Смирнитский упал с полки и сломал руку, Мартынюк угрюмо пробормотал обращаясь сам к себе:
-Допился...
У Сайфулина начались судороги. А лысый Кашинцев воскликнул с восторгом:
-Это блин, жизнь!-И упал лицом в подушку.
Я удалился. А минут через пятнадцать они опомнились и стали ломиться в наше купе. Но строгая Ольга Михайловна их не пустила. Весь гастрольный сезон Смирнитский ходил со сломанной рукой и смотрел на меня волком.

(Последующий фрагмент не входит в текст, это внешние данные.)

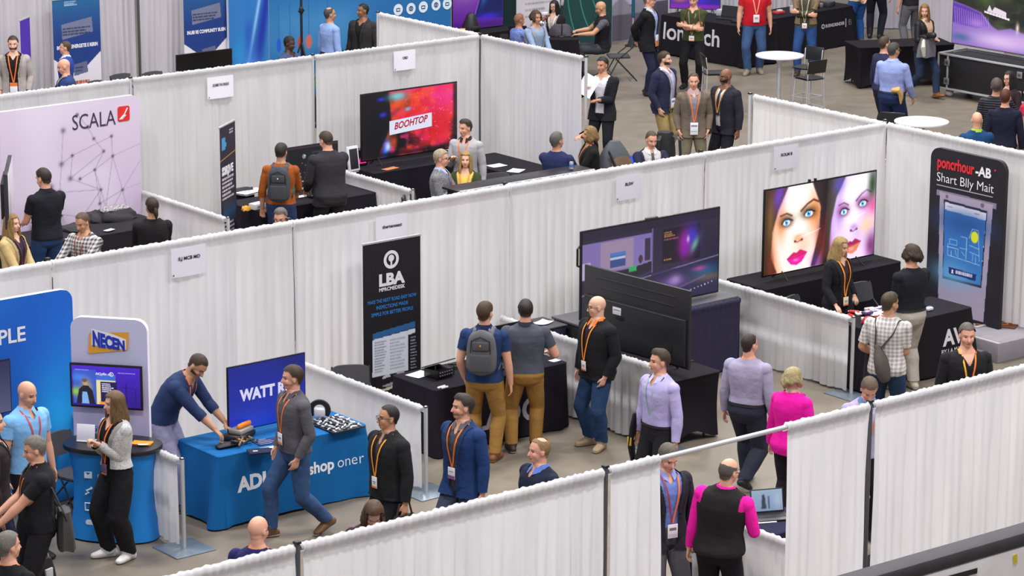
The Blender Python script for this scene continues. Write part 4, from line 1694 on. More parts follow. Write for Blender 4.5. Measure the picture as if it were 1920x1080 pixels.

Это произошло, когда я еще работал в детском театре. Я так замотался на работе, что забыл купить ёлку. 31 декабря вечером, отыграв спектакль, я поехал на Киевский вокзал, где, по словам моих коллег, можно было приобрести ёлку без проблем. Приезжаю я на Киевский. Темно и никого не видно… Время уже к двенадцати. Иду через сквер, и вдруг сиплый голос из темноты:
— Эй, парень, чего надо?
— Ёлку, — говорю.
— Так вот же ёлка! Бери!
Вижу, действительно стоит мужичок, держит елку. На мой вопрос: «Сколько?» мужик ответил: «Три рубля» (это была достаточно приличная по тем временам сумма). Но делать было нечего. Я протянул мужику трешку, он сунул ее в карман и что есть духу понесся к вокзалу, причем почему-то зигзагами, словно я собирался в него стрелять. Хотел я было тоже пойти, дернул ёлку один раз, другой, третий. А она меня не пускает. Оказалось, что я купил ёлочку, растущую в сквере!